Wanita Barat mempunyai kulit yang lebih putih, rambut yang pirang, dan bentuk tubuh yang lebih montok daripada rata-rata wanita Indonesia. Perbedaan, selamanya mencolok dan menarik perhatian. Karenanya, jangan dipertontonkan. “Salahkah kami dengan kondisi yang menjadi latar belakang kami?” sanggah mereka dengan marah. “Kami tidak mau dikatakan ‘mengundang’ dengan penampilan kami”. Jean Paul Satre membahas mengenai hal ini, bahwa orang tdak dapat lepas dari kondisi yang melatarbelakanginya. Tetapi, ia dapat memilih menghindari atau menerima keadaan. Demikian juga dengan wanita Barat yang tidak mau disebut mengundang gangguan (karena tidak ada keinginan seperti itu). Bukan dirinya yang mengundang, tetapi kondisinya. Ia dapat mencoba menjauhi (tempat dan berpakaian yang menetralisasikan kondisinya) atau menerima (toleransi dan adaptasi) sebagai suatu kejadian yang wajar.

Sikap dan Budaya Kita

Tetapi, sebetulnya dengan kejadian itu ada banyak hal yang dapat kita lakukan sebagai orang Indonesia. Setelah kita tahu bahwa orang Barat tidak ingin dijadikan tontonan, diikuti seperti arak-arakan, atau disapa dengan urakan, seharusnya kita didik diri sendiri untuk tidak tergoda melirik kalau ada cewek atau cowok bule lewat. Mereka juga manusia seperti kita. Kalau seorang Ibu Indonesia lewat sendirian tidak ada yang menyapa, mengapa anak-anak atau pemuda-pemuda dibiarkan (atau diajari?) menyapa mereka?

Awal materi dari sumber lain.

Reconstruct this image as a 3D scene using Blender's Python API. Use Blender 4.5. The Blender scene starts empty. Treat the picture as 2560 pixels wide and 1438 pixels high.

Kita tidak ingin adik perempuan atau anak perempuan atau istri kita dijadikan bulan-bulanan tangan jahat. Kita tidak dapat mengimbau si orang “sakit” untuk menahan diri jangan pegang-pegang. Tetapi, ada yang dapat kita perbuat, yaitu kalau ada tangan jahat hinggap pada tubuh cewek bule (seperti juga pada wanita kita), kita juga mesti menegur si tangan jahil dan bukan malah ikut tertawa atau ikut bersorak. Kita selama ini sering tidak perduli ada kejahatan berlangsung di depan mata kita. Ada orang ditodong di depan kita, kita pura-pura tidak melihatnya dan pergi. Kita sering takut kena getahnya. Tetapi, kalau semua orang mau memikirkan dan membantu orang lain yang sedang mendapat gangguan, gangguan dan kejahatan tidak akan senekat kalau kita bertindak sebagai pengecut yang lepas tangan, menulikan telinga, dan membutakan mata.
Kita juga harus bersikap dewasa dan berlaku sebagaimana layaknya orang kota yang berpendidikan. Kita perlu melihat perbedaan sebagai hal yang wajar, kalau tidak kita akan dianggap picik. Apalagi perbedaan fisik. Jangan bersikap seperti katak dalam tempurung yang hanya tahu dunia kecilnya saja.

Bukannya kita mau memanjakan orang asing, tetapi mereka dengan maksud baik datang dari jauh datang dengan biaya besar ingin belajar bahasa dan budaya kita. Jangan sampai mereka kembali malah belajar sesuatu yang buruk tentang kita dan membawanya untuk diajarkan kepada teman-temannya di negaranya.